*Work to complete*: Print exactly the lines running from the one that holds "Generate a Blender" through the one that holds "COL = scene.collection", please, and leave the pictures out.

*Input rows*:
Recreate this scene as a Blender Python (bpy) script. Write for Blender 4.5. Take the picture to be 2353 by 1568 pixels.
--
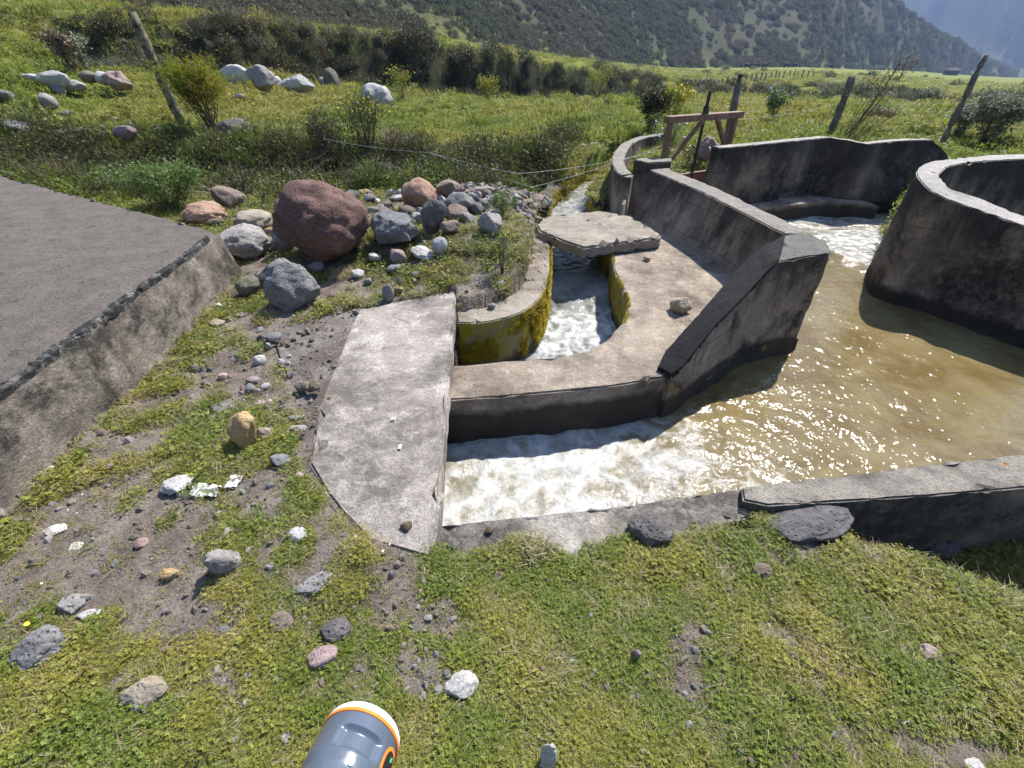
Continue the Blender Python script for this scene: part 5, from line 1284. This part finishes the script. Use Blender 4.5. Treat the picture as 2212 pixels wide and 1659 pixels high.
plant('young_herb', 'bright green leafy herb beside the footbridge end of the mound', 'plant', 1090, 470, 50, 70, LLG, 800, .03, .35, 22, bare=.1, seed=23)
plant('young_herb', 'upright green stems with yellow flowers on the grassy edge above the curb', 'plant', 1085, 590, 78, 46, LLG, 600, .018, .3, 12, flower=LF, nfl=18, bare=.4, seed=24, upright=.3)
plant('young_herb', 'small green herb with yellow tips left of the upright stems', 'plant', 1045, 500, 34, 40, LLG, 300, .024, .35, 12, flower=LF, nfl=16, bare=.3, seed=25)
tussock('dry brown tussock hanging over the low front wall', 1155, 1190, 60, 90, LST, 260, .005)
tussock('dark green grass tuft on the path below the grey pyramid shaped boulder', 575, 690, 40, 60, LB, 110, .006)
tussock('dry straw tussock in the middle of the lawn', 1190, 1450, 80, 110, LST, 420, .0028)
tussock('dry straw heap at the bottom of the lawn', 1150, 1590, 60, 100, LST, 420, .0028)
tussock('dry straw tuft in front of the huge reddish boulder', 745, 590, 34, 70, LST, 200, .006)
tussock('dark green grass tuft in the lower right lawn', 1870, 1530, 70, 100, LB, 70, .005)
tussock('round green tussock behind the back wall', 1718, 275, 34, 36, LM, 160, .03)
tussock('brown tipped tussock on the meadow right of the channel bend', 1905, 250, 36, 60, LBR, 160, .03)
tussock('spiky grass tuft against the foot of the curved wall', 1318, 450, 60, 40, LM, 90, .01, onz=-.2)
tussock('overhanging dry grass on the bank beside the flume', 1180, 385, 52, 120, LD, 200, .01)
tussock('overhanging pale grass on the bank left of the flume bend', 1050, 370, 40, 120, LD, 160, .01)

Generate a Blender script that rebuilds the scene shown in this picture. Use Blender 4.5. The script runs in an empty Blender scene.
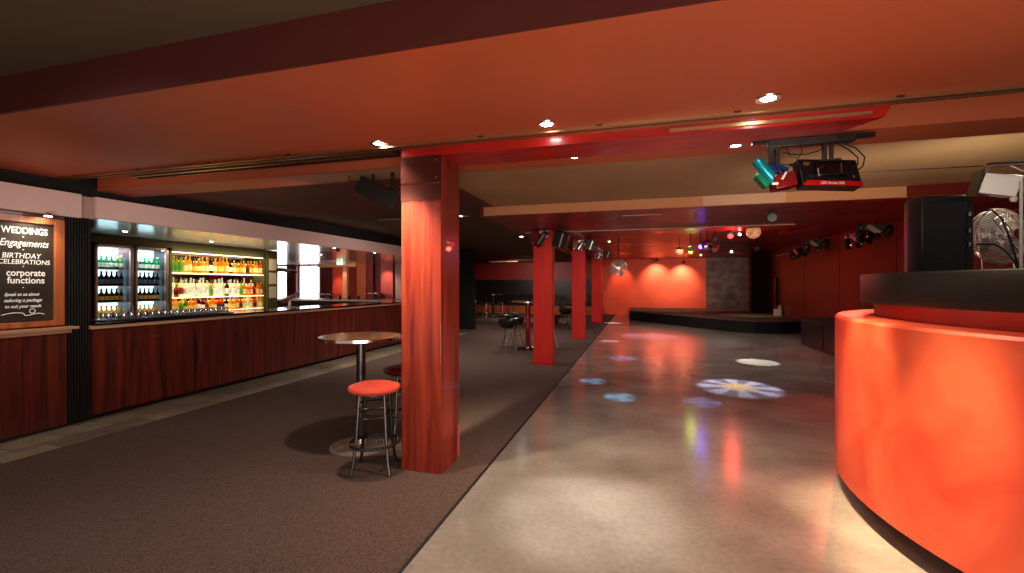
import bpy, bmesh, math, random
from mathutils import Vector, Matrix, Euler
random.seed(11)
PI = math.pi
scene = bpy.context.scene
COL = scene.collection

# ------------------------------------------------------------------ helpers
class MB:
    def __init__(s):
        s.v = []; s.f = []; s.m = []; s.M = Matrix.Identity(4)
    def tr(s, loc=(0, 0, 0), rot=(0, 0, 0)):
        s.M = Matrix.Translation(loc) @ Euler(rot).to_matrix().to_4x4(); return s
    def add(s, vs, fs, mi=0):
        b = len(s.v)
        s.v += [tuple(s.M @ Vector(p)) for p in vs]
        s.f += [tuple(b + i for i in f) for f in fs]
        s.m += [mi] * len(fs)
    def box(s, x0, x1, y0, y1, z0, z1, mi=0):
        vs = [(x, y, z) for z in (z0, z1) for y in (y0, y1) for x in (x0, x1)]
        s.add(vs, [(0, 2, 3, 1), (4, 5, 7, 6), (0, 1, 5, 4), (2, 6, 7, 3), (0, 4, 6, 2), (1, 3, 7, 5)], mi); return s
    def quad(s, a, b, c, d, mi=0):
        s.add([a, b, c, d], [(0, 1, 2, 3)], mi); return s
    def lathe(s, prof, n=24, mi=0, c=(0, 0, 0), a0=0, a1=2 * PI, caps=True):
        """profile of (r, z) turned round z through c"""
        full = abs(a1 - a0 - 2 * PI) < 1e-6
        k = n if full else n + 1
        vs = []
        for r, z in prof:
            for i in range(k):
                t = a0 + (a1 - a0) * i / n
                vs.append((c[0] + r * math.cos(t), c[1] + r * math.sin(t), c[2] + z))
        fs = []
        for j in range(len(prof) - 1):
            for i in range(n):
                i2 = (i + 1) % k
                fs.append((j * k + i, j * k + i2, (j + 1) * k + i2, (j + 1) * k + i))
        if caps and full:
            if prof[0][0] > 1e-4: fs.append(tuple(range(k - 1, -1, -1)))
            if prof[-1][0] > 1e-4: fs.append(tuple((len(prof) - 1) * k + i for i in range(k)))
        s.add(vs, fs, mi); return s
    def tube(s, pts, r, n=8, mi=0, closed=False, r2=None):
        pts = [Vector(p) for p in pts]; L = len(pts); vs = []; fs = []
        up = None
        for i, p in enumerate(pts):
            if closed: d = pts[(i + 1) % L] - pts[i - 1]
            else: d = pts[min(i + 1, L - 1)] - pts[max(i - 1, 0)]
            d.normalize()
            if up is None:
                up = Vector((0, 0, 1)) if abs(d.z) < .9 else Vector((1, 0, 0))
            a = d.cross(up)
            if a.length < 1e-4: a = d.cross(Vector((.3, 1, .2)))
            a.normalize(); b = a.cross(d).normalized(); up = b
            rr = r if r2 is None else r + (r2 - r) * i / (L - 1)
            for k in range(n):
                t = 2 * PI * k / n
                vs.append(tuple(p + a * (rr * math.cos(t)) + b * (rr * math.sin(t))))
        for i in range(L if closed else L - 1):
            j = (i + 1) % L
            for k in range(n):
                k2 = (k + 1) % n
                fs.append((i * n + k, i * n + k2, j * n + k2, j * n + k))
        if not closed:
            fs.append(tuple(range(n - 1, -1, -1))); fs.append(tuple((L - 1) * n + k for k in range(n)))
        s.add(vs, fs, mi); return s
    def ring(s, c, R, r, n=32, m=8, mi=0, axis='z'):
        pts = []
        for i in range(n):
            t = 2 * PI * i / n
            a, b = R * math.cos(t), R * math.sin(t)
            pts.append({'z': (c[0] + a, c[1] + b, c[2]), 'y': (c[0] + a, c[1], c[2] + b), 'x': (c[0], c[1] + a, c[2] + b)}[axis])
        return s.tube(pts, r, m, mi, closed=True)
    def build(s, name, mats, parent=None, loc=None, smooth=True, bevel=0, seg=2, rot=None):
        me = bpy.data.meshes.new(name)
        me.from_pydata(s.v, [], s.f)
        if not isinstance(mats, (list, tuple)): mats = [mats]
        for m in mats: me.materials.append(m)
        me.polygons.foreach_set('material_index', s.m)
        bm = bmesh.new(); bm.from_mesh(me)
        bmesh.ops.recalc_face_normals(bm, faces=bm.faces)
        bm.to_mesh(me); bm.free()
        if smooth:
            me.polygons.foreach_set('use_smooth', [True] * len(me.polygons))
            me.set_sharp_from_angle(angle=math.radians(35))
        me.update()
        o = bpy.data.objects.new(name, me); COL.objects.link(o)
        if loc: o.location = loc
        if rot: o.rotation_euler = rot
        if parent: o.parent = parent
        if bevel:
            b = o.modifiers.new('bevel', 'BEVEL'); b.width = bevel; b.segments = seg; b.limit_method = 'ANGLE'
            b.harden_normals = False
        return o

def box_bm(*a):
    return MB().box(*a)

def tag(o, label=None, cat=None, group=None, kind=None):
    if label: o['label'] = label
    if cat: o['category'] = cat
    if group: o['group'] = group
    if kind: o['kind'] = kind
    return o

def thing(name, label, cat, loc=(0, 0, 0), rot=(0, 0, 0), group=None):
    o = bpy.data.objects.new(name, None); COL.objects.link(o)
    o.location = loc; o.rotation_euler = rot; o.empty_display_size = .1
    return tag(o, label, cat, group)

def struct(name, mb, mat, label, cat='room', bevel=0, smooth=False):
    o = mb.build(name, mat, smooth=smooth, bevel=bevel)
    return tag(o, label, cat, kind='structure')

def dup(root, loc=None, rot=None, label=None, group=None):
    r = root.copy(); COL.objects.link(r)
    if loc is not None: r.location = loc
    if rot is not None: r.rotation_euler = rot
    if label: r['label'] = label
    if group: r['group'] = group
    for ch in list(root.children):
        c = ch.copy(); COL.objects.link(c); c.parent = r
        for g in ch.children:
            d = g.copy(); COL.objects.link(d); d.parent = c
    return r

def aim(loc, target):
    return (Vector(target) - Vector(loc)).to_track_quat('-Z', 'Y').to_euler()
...
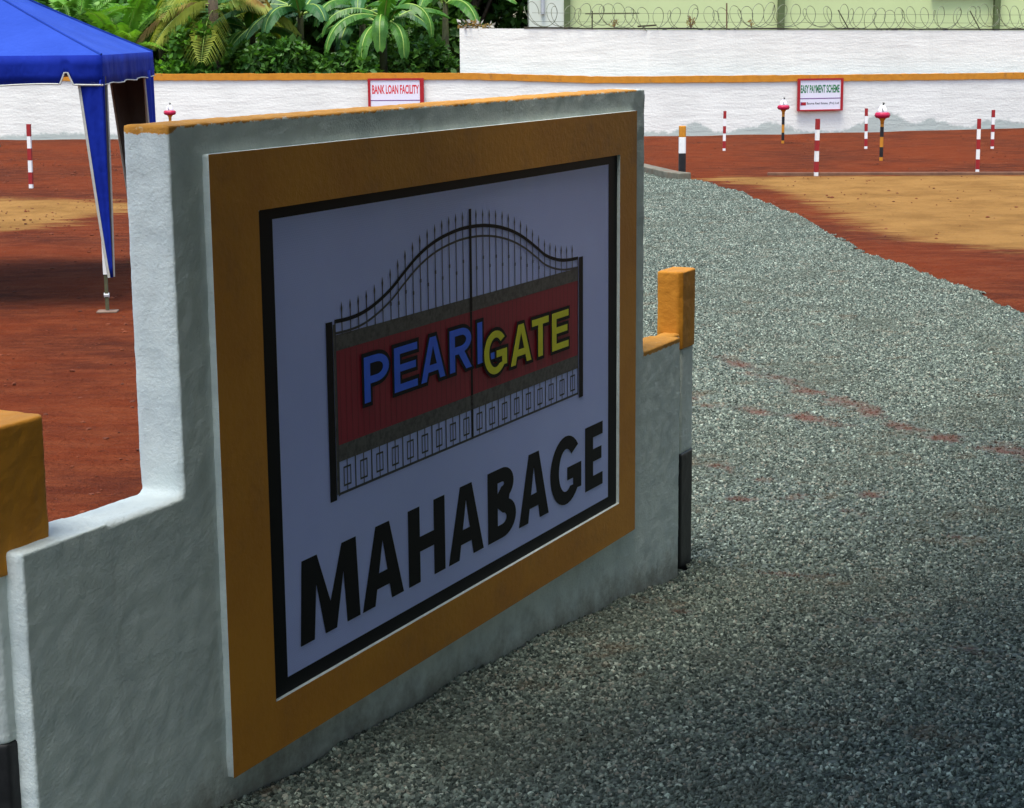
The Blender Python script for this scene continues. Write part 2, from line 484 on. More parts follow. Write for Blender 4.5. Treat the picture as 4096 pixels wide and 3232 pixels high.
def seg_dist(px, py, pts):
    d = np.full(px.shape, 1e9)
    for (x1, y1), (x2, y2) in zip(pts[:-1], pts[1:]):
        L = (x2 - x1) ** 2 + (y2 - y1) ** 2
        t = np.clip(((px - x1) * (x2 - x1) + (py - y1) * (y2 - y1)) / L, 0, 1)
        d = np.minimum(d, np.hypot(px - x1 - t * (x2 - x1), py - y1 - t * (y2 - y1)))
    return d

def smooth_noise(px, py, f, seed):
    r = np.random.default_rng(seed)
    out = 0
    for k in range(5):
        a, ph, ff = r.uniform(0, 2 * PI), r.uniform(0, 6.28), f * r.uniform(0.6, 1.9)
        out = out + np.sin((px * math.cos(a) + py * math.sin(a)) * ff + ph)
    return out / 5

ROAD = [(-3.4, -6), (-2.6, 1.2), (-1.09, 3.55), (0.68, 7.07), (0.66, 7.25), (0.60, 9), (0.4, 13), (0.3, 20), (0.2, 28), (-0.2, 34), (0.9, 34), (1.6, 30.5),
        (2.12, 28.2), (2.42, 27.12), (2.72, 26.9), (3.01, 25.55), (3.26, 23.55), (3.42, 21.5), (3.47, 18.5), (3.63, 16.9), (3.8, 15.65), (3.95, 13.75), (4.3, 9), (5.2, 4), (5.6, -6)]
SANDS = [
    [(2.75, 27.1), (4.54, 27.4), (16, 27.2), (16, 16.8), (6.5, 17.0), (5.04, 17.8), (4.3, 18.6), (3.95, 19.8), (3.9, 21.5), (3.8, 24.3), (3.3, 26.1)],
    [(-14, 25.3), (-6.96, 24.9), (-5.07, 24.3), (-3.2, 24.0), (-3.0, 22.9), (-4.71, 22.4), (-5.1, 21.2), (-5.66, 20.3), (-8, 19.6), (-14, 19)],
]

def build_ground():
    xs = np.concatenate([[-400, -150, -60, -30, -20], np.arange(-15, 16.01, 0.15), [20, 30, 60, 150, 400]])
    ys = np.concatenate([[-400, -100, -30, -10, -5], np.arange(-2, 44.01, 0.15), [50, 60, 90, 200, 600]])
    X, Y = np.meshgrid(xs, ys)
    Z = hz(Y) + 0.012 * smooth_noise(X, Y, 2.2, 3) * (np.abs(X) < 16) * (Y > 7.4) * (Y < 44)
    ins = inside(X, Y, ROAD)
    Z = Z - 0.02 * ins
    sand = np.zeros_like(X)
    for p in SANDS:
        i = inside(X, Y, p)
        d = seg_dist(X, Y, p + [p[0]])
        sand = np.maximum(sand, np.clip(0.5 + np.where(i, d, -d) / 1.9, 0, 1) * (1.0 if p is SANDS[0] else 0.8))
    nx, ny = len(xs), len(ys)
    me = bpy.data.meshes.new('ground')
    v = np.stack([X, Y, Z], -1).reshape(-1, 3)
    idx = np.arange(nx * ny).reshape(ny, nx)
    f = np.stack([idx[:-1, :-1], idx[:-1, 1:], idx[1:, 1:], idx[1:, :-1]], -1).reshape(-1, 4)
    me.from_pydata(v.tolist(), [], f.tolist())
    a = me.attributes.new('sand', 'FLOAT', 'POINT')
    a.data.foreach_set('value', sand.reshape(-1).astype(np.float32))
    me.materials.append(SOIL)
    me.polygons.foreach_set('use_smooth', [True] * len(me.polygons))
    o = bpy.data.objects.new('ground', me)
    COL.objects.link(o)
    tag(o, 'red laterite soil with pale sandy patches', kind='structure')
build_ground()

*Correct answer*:
Generate a Blender script that rebuilds the scene shown in this picture. Use Blender 4.5. The script runs in an empty Blender scene.
import bpy, bmesh, math, random
from mathutils import Vector, Matrix, Euler
random.seed(11)
PI = math.pi
scene = bpy.context.scene
COL = scene.collection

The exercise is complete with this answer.